__Task directions__: Give the data again exactly as written, skipping any pictures.
>>>
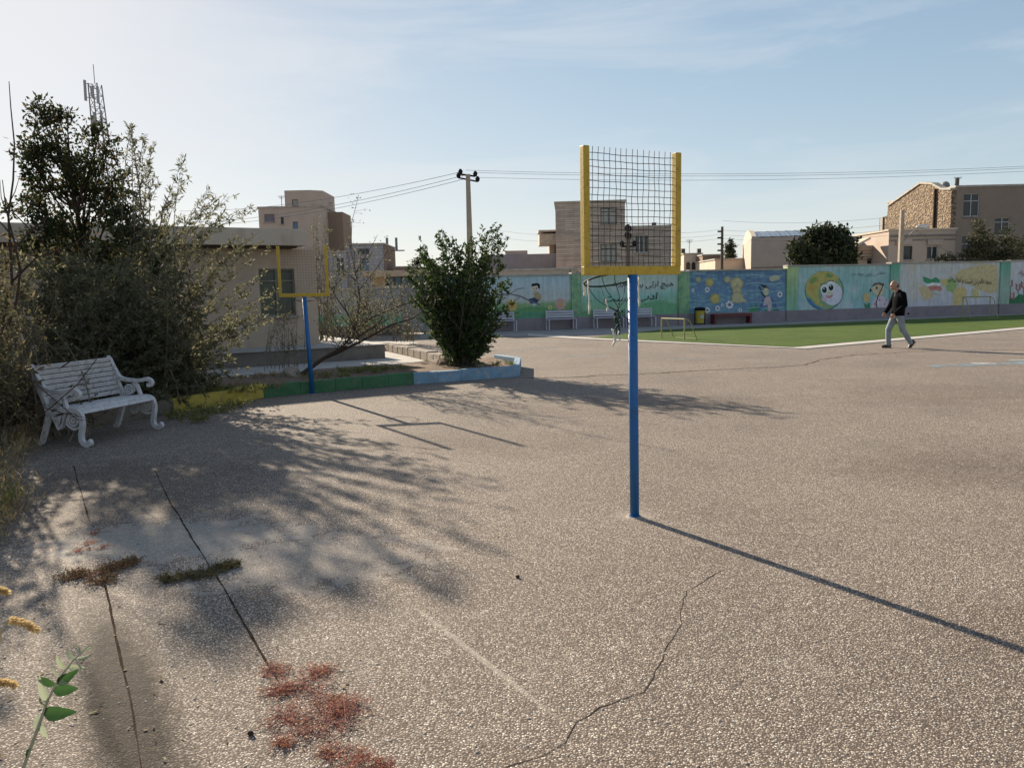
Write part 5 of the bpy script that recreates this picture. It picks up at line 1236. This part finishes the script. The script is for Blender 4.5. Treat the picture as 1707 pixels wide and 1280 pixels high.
# round dark shrub in the middle, vase of stems
cb = W(772, 612, .13)
tips = [(735, 385), (745, 402), (700, 412), (710, 440), (698, 425), (760, 405), (770, 420), (790, 400), (812, 385), (832, 376), (838, 405), (820, 420), (800, 425), (750, 440), (730, 440), (780, 440), (830, 440), (845, 470), (850, 490), (845, 510), (835, 530), (830, 550), (820, 560),
        (690, 470), (680, 450), (685, 490), (700, 500), (705, 530), (715, 550), (735, 560), (740, 580), (750, 590), (800, 580), (815, 575), (720, 470), (760, 470), (800, 470), (740, 500), (780, 500), (820, 500), (760, 530), (790, 530), (770, 560), (790, 570), (725, 520), (810, 540), (700, 455), (715, 490)]
tp = tips_px(tips, cb.y, 6, 4, .45)+[D(730, 388, cb.y), D(702, 400, cb.y), D(838, 374, cb.y), D(845, 400, cb.y), D(775, 398, cb.y)]
shoot_shrub('privet_shrub', 'dark green vase shaped shrub at the end of the blue kerb', 'shrub', cb, tp, leaf_green, bark, (.068, .036), 105, .17, .012, .2, .45, .15, .6, .06, ntw=12, basejit=.10)

# leaning bare little tree behind the far hoop
lt = W(497, 629, .13); lr = thing('leaning_tree', 'thin leafed tree leaning right from the bed behind the far hoop', 'tree', lt)
b = MB(); P = []; Dr = []
def path(pts, r0, r1, Y0, Y1, leaves=0):
    n = len(pts); P_ = [D(x, y, Y0+(Y1-Y0)*i/(n-1))-lt for i, (x, y) in enumerate(pts)]
    q = []
    for i in range(n-1):
        for k in range(4): q.append(P_[i].lerp(P_[i+1], k/4))
    q.append(P_[-1]); m = len(q); b.tube(q, [r0+(r1-r0)*i/(m-1) for i in range(m)], 6, False); return q
Y = lt.y
main = path([(497, 629), (515, 615), (540, 597), (562, 588), (600, 570), (650, 543), (690, 530)], .050, .011, Y, Y+.2)
a1 = path([(545, 593), (570, 580), (592, 553), (620, 530), (660, 512), (720, 492)], .030, .006, Y, Y+.5); a2 = path([(592, 553), (578, 520), (560, 495), (545, 468)], .020, .005, Y, Y-.3); a3 = path([(592, 553), (600, 500), (590, 440), (580, 395)], .018, .004, Y, Y+.2); a4 = path([(562, 588), (600, 560), (650, 530)], .014, .005, Y, Y-.5)
for br in (main[10:], a1[6:], a2, a3[2:], a4):
    for rep in range(9 if br is not a2 else 6):
        s = br[rng.integers(0, len(br))]; d = Vector((rng.normal()*.5+.2, rng.normal()*.5, .8+rng.normal()*.35)).normalized(); ln = .35+rng.random()*.75
        e = s+d*ln; md = (s+e)/2+rv3(.06); b.tube([s, md, e], [.009, .006, .003], 4, False)
        for j in range(24):
            t = rng.random(); p = s.lerp(md, t*2) if t < .5 else md.lerp(e, t*2-1); q = p+rv3(.07); 
            if j % 3 == 0: b.tube([p, q], [.003, .0015], 3, False)
            for _ in range(2): P.append(q+rv3(.03)); Dr.append(d*.4+rv3(.6))
b.build('trunk', dark_bark, lr); leaf_mesh('crown', P, Dr, .05*(.6+.8*rng.random(len(P))), .02, leaf_grey, lr)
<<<
__Result__:
Write part 5 of the bpy script that recreates this picture. It picks up at line 1236. This part finishes the script. The script is for Blender 4.5. Treat the picture as 1707 pixels wide and 1280 pixels high.
# round dark shrub in the middle, vase of stems
cb = W(772, 612, .13)
tips = [(735, 385), (745, 402), (700, 412), (710, 440), (698, 425), (760, 405), (770, 420), (790, 400), (812, 385), (832, 376), (838, 405), (820, 420), (800, 425), (750, 440), (730, 440), (780, 440), (830, 440), (845, 470), (850, 490), (845, 510), (835, 530), (830, 550), (820, 560),
        (690, 470), (680, 450), (685, 490), (700, 500), (705, 530), (715, 550), (735, 560), (740, 580), (750, 590), (800, 580), (815, 575), (720, 470), (760, 470), (800, 470), (740, 500), (780, 500), (820, 500), (760, 530), (790, 530), (770, 560), (790, 570), (725, 520), (810, 540), (700, 455), (715, 490)]
tp = tips_px(tips, cb.y, 6, 4, .45)+[D(730, 388, cb.y), D(702, 400, cb.y), D(838, 374, cb.y), D(845, 400, cb.y), D(775, 398, cb.y)]
shoot_shrub('privet_shrub', 'dark green vase shaped shrub at the end of the blue kerb', 'shrub', cb, tp, leaf_green, bark, (.068, .036), 105, .17, .012, .2, .45, .15, .6, .06, ntw=12, basejit=.10)

# leaning bare little tree behind the far hoop
lt = W(497, 629, .13); lr = thing('leaning_tree', 'thin leafed tree leaning right from the bed behind the far hoop', 'tree', lt)
b = MB(); P = []; Dr = []
def path(pts, r0, r1, Y0, Y1, leaves=0):
    n = len(pts); P_ = [D(x, y, Y0+(Y1-Y0)*i/(n-1))-lt for i, (x, y) in enumerate(pts)]
    q = []
    for i in range(n-1):
        for k in range(4): q.append(P_[i].lerp(P_[i+1], k/4))
    q.append(P_[-1]); m = len(q); b.tube(q, [r0+(r1-r0)*i/(m-1) for i in range(m)], 6, False); return q
Y = lt.y
main = path([(497, 629), (515, 615), (540, 597), (562, 588), (600, 570), (650, 543), (690, 530)], .050, .011, Y, Y+.2)
a1 = path([(545, 593), (570, 580), (592, 553), (620, 530), (660, 512), (720, 492)], .030, .006, Y, Y+.5); a2 = path([(592, 553), (578, 520), (560, 495), (545, 468)], .020, .005, Y, Y-.3); a3 = path([(592, 553), (600, 500), (590, 440), (580, 395)], .018, .004, Y, Y+.2); a4 = path([(562, 588), (600, 560), (650, 530)], .014, .005, Y, Y-.5)
for br in (main[10:], a1[6:], a2, a3[2:], a4):
    for rep in range(9 if br is not a2 else 6):
        s = br[rng.integers(0, len(br))]; d = Vector((rng.normal()*.5+.2, rng.normal()*.5, .8+rng.normal()*.35)).normalized(); ln = .35+rng.random()*.75
        e = s+d*ln; md = (s+e)/2+rv3(.06); b.tube([s, md, e], [.009, .006, .003], 4, False)
        for j in range(24):
            t = rng.random(); p = s.lerp(md, t*2) if t < .5 else md.lerp(e, t*2-1); q = p+rv3(.07); 
            if j % 3 == 0: b.tube([p, q], [.003, .0015], 3, False)
            for _ in range(2): P.append(q+rv3(.03)); Dr.append(d*.4+rv3(.6))
b.build('trunk', dark_bark, lr); leaf_mesh('crown', P, Dr, .05*(.6+.8*rng.random(len(P))), .02, leaf_grey, lr)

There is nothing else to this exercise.